#### EXERCISE:
Quote every line as given.

#### DATASET EXTRACT:
......

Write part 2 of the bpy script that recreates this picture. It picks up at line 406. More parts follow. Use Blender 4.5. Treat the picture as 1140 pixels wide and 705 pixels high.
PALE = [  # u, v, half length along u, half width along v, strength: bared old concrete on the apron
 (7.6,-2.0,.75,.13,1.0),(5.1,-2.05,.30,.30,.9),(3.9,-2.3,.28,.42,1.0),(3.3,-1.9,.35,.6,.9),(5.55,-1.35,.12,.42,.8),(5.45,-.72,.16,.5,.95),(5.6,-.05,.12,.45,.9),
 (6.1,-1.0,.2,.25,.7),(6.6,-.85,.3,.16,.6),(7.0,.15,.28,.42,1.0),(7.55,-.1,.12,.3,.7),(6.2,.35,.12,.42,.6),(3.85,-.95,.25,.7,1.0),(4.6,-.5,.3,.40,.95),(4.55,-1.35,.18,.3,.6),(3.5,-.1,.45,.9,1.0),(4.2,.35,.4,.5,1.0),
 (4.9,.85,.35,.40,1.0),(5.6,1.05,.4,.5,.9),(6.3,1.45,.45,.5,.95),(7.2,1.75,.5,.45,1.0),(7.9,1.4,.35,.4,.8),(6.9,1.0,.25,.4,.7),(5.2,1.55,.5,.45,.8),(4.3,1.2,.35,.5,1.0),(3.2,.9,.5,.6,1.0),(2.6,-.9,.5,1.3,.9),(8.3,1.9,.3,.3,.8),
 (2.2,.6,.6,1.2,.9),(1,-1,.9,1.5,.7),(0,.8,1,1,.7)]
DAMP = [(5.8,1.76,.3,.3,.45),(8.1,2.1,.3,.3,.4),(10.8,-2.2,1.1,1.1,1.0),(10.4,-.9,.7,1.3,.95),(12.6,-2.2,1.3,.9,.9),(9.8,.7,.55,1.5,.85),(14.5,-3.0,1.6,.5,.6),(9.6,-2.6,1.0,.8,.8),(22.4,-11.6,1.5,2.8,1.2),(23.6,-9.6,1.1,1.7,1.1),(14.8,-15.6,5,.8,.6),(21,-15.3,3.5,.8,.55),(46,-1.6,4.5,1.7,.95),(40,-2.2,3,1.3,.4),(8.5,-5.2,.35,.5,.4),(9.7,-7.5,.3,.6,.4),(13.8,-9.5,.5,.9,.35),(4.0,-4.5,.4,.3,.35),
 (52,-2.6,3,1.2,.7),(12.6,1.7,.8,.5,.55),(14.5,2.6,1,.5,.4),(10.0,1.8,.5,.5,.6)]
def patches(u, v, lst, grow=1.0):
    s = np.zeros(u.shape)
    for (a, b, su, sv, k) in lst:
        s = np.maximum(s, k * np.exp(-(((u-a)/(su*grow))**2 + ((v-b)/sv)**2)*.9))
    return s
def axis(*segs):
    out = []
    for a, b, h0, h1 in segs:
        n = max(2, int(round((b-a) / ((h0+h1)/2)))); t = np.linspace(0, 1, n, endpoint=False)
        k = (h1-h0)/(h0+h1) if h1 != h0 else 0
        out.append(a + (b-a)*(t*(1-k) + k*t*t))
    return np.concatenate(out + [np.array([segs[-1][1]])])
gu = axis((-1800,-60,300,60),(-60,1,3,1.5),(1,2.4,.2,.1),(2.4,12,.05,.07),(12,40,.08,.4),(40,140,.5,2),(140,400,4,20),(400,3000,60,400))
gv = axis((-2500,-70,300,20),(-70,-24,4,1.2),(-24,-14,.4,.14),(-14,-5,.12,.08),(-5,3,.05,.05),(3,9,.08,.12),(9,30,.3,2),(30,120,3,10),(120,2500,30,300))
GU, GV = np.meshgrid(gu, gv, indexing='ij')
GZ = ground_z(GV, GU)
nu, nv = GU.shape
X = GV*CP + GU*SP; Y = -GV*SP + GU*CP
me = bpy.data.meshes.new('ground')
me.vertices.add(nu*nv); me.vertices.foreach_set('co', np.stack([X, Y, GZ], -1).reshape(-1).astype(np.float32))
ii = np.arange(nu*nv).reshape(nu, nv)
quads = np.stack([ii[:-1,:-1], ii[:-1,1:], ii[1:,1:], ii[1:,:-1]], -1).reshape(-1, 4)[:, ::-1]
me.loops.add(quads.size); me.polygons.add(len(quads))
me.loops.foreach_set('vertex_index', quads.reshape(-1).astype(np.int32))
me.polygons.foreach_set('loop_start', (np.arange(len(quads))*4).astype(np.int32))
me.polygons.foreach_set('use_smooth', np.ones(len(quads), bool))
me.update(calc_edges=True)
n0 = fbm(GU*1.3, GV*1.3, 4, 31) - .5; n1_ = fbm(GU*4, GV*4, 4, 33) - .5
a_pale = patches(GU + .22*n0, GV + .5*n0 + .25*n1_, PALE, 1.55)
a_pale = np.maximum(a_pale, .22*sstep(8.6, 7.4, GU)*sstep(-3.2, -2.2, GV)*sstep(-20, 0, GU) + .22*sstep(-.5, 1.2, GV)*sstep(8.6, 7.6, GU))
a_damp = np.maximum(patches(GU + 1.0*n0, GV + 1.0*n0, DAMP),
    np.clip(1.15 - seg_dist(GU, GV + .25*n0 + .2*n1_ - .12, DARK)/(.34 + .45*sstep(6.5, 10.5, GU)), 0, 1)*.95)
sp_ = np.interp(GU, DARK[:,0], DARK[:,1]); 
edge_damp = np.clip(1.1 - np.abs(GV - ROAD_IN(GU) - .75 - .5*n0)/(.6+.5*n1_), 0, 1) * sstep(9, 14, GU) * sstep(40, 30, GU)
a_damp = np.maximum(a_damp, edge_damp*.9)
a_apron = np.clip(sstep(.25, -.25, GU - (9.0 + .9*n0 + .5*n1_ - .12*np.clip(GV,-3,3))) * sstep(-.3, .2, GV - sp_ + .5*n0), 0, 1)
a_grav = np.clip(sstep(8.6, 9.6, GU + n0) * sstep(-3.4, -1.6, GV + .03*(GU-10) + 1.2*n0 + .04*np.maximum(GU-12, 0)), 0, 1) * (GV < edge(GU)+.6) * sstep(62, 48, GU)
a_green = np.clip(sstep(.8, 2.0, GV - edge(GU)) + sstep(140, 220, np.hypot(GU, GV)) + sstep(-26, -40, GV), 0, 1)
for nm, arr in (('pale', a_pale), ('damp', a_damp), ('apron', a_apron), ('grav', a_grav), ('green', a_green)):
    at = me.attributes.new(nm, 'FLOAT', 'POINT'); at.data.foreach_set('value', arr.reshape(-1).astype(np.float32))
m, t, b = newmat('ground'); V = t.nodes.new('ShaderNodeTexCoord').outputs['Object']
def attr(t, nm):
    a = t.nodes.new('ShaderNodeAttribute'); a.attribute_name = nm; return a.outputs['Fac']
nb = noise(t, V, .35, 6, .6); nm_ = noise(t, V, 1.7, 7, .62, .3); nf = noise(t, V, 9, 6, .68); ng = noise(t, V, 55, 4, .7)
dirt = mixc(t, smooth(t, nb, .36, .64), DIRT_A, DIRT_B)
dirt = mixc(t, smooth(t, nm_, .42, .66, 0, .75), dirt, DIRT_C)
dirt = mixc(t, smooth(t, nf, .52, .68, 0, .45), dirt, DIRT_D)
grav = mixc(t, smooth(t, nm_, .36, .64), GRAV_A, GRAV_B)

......

#### SOLUTION TO THIS PROBLEM:
Write part 2 of the bpy script that recreates this picture. It picks up at line 406. More parts follow. Use Blender 4.5. Treat the picture as 1140 pixels wide and 705 pixels high.
PALE = [  # u, v, half length along u, half width along v, strength: bared old concrete on the apron
 (7.6,-2.0,.75,.13,1.0),(5.1,-2.05,.30,.30,.9),(3.9,-2.3,.28,.42,1.0),(3.3,-1.9,.35,.6,.9),(5.55,-1.35,.12,.42,.8),(5.45,-.72,.16,.5,.95),(5.6,-.05,.12,.45,.9),
 (6.1,-1.0,.2,.25,.7),(6.6,-.85,.3,.16,.6),(7.0,.15,.28,.42,1.0),(7.55,-.1,.12,.3,.7),(6.2,.35,.12,.42,.6),(3.85,-.95,.25,.7,1.0),(4.6,-.5,.3,.40,.95),(4.55,-1.35,.18,.3,.6),(3.5,-.1,.45,.9,1.0),(4.2,.35,.4,.5,1.0),
 (4.9,.85,.35,.40,1.0),(5.6,1.05,.4,.5,.9),(6.3,1.45,.45,.5,.95),(7.2,1.75,.5,.45,1.0),(7.9,1.4,.35,.4,.8),(6.9,1.0,.25,.4,.7),(5.2,1.55,.5,.45,.8),(4.3,1.2,.35,.5,1.0),(3.2,.9,.5,.6,1.0),(2.6,-.9,.5,1.3,.9),(8.3,1.9,.3,.3,.8),
 (2.2,.6,.6,1.2,.9),(1,-1,.9,1.5,.7),(0,.8,1,1,.7)]
DAMP = [(5.8,1.76,.3,.3,.45),(8.1,2.1,.3,.3,.4),(10.8,-2.2,1.1,1.1,1.0),(10.4,-.9,.7,1.3,.95),(12.6,-2.2,1.3,.9,.9),(9.8,.7,.55,1.5,.85),(14.5,-3.0,1.6,.5,.6),(9.6,-2.6,1.0,.8,.8),(22.4,-11.6,1.5,2.8,1.2),(23.6,-9.6,1.1,1.7,1.1),(14.8,-15.6,5,.8,.6),(21,-15.3,3.5,.8,.55),(46,-1.6,4.5,1.7,.95),(40,-2.2,3,1.3,.4),(8.5,-5.2,.35,.5,.4),(9.7,-7.5,.3,.6,.4),(13.8,-9.5,.5,.9,.35),(4.0,-4.5,.4,.3,.35),
 (52,-2.6,3,1.2,.7),(12.6,1.7,.8,.5,.55),(14.5,2.6,1,.5,.4),(10.0,1.8,.5,.5,.6)]
def patches(u, v, lst, grow=1.0):
    s = np.zeros(u.shape)
    for (a, b, su, sv, k) in lst:
        s = np.maximum(s, k * np.exp(-(((u-a)/(su*grow))**2 + ((v-b)/sv)**2)*.9))
    return s
def axis(*segs):
    out = []
    for a, b, h0, h1 in segs:
        n = max(2, int(round((b-a) / ((h0+h1)/2)))); t = np.linspace(0, 1, n, endpoint=False)
        k = (h1-h0)/(h0+h1) if h1 != h0 else 0
        out.append(a + (b-a)*(t*(1-k) + k*t*t))
    return np.concatenate(out + [np.array([segs[-1][1]])])
gu = axis((-1800,-60,300,60),(-60,1,3,1.5),(1,2.4,.2,.1),(2.4,12,.05,.07),(12,40,.08,.4),(40,140,.5,2),(140,400,4,20),(400,3000,60,400))
gv = axis((-2500,-70,300,20),(-70,-24,4,1.2),(-24,-14,.4,.14),(-14,-5,.12,.08),(-5,3,.05,.05),(3,9,.08,.12),(9,30,.3,2),(30,120,3,10),(120,2500,30,300))
GU, GV = np.meshgrid(gu, gv, indexing='ij')
GZ = ground_z(GV, GU)
nu, nv = GU.shape
X = GV*CP + GU*SP; Y = -GV*SP + GU*CP
me = bpy.data.meshes.new('ground')
me.vertices.add(nu*nv); me.vertices.foreach_set('co', np.stack([X, Y, GZ], -1).reshape(-1).astype(np.float32))
ii = np.arange(nu*nv).reshape(nu, nv)
quads = np.stack([ii[:-1,:-1], ii[:-1,1:], ii[1:,1:], ii[1:,:-1]], -1).reshape(-1, 4)[:, ::-1]
me.loops.add(quads.size); me.polygons.add(len(quads))
me.loops.foreach_set('vertex_index', quads.reshape(-1).astype(np.int32))
me.polygons.foreach_set('loop_start', (np.arange(len(quads))*4).astype(np.int32))
me.polygons.foreach_set('use_smooth', np.ones(len(quads), bool))
me.update(calc_edges=True)
n0 = fbm(GU*1.3, GV*1.3, 4, 31) - .5; n1_ = fbm(GU*4, GV*4, 4, 33) - .5
a_pale = patches(GU + .22*n0, GV + .5*n0 + .25*n1_, PALE, 1.55)
a_pale = np.maximum(a_pale, .22*sstep(8.6, 7.4, GU)*sstep(-3.2, -2.2, GV)*sstep(-20, 0, GU) + .22*sstep(-.5, 1.2, GV)*sstep(8.6, 7.6, GU))
a_damp = np.maximum(patches(GU + 1.0*n0, GV + 1.0*n0, DAMP),
    np.clip(1.15 - seg_dist(GU, GV + .25*n0 + .2*n1_ - .12, DARK)/(.34 + .45*sstep(6.5, 10.5, GU)), 0, 1)*.95)
sp_ = np.interp(GU, DARK[:,0], DARK[:,1]); 
edge_damp = np.clip(1.1 - np.abs(GV - ROAD_IN(GU) - .75 - .5*n0)/(.6+.5*n1_), 0, 1) * sstep(9, 14, GU) * sstep(40, 30, GU)
a_damp = np.maximum(a_damp, edge_damp*.9)
a_apron = np.clip(sstep(.25, -.25, GU - (9.0 + .9*n0 + .5*n1_ - .12*np.clip(GV,-3,3))) * sstep(-.3, .2, GV - sp_ + .5*n0), 0, 1)
a_grav = np.clip(sstep(8.6, 9.6, GU + n0) * sstep(-3.4, -1.6, GV + .03*(GU-10) + 1.2*n0 + .04*np.maximum(GU-12, 0)), 0, 1) * (GV < edge(GU)+.6) * sstep(62, 48, GU)
a_green = np.clip(sstep(.8, 2.0, GV - edge(GU)) + sstep(140, 220, np.hypot(GU, GV)) + sstep(-26, -40, GV), 0, 1)
for nm, arr in (('pale', a_pale), ('damp', a_damp), ('apron', a_apron), ('grav', a_grav), ('green', a_green)):
    at = me.attributes.new(nm, 'FLOAT', 'POINT'); at.data.foreach_set('value', arr.reshape(-1).astype(np.float32))
m, t, b = newmat('ground'); V = t.nodes.new('ShaderNodeTexCoord').outputs['Object']
def attr(t, nm):
    a = t.nodes.new('ShaderNodeAttribute'); a.attribute_name = nm; return a.outputs['Fac']
nb = noise(t, V, .35, 6, .6); nm_ = noise(t, V, 1.7, 7, .62, .3); nf = noise(t, V, 9, 6, .68); ng = noise(t, V, 55, 4, .7)
dirt = mixc(t, smooth(t, nb, .36, .64), DIRT_A, DIRT_B)
dirt = mixc(t, smooth(t, nm_, .42, .66, 0, .75), dirt, DIRT_C)
dirt = mixc(t, smooth(t, nf, .52, .68, 0, .45), dirt, DIRT_D)
grav = mixc(t, smooth(t, nm_, .36, .64), GRAV_A, GRAV_B)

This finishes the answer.